What if the cable company became a host for media and content created in the community. They could charge me a reasonable rate for storage and bandwidth or, again, they could monetize my media and make us both money. Why haven’t cable companies been thinking like Amazon and now Google have to create the means to enable people to build content, services, and businesses atop their services? Because cable companies think like closed, monopolistic utilities and not platforms.

Now I look at my cable operator as the company that tells me what I can’t do, that has a bunch of rules and is always breathing down my neck to stop me from doing what I want to do, that is trying to nickel-and-dime me at every turn and charge me for things I don’t want.

What if, instead, I looked upon my cable company as a platform: a platform that helped me create content and benefit from that, a platform that connected the community better, a platform that served local businesses in new ways (beating newspapers and radio stations to the punch), a platform that kept me connected all the time, anywhere, easily? What if?

: Here’s the BBC getting internet customers to track their bandwidth and map it. The same issue is underway there as the BBC iPlayer is changing the way people watch TV and using a lot of bandwidth. The ISPs, a whining bunch, are complaining that some of the Beeb’s license fee should go to them. Maybe they, too, should look at new technical solutions that allow them to P2P the BBC’s programs.

It’s about frigging time

Jeezus H. Cable, what took them so long?
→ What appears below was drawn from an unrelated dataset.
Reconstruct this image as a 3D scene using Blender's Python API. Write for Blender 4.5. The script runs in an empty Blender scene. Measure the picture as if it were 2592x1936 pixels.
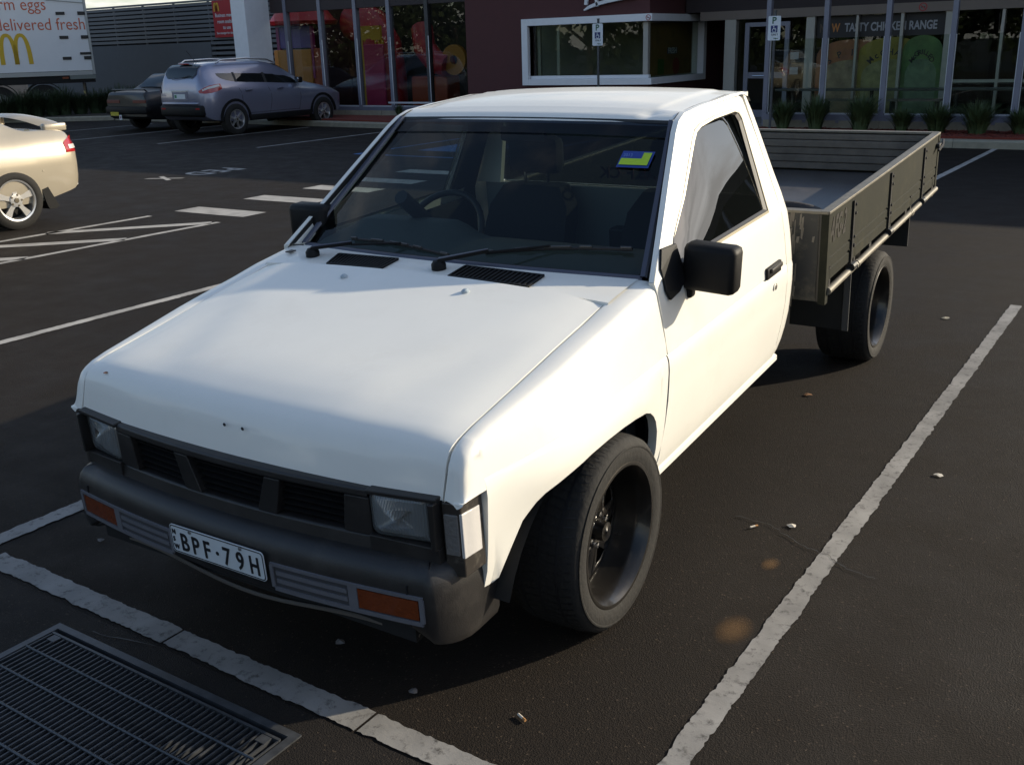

The Wall Street Journal reports that TVs may soon be able to get TV without those damned cable boxes that do so little for so much with such bother:

Sony Corp. and six of the biggest U.S. cable operators announced an agreement to create digital televisions capable of receiving cable service without a set-top box.

Sony signed a pact with Comcast Corp., Time Warner Cable Inc., Cox Communications, Charter Communications Inc., Cablevision Systems Corp. and Bright House Networks to develop technology that will allow consumers to eliminate set-top boxes, yet still receive basic as well as advanced cable services, such as pay-per-view movies.

The new technological standard should enable a new generation of TVs to include video-on-demand, digital video recording, interactive programming guides, and other services, the National Cable & Telecommunications Association said Tuesday. By eliminating the set-top box, cable companies can simplify installation and reduce costs, while consumers can worry about one less component in their home theater systems. . . .

Sony and the cable operators will adopt a Java-based application called tru2way as the nationwide interactive standard, which will allow for the manufacture of new “plug-and-play” interactive devices that can be used with TV sets.

The technology could also make it easier for consumers to receive the full range of cable-based services on other devices, such as laptops, MP3 players, and cellphones.

It’s not as if this took a single technological breakthrough. It simply took cable companies realizing that they make it too fucking difficult to get the service they offer and it’s getting far easier for us to watch TV via the internet (witness the incredible popularity of the BBC iPlayer in the UK). The cable box should have been dead at least a decade ago. The only thing that kept it alive was cable companies’ business model built around control and restriction. But you can no longer make a business on telling us what we can’t do.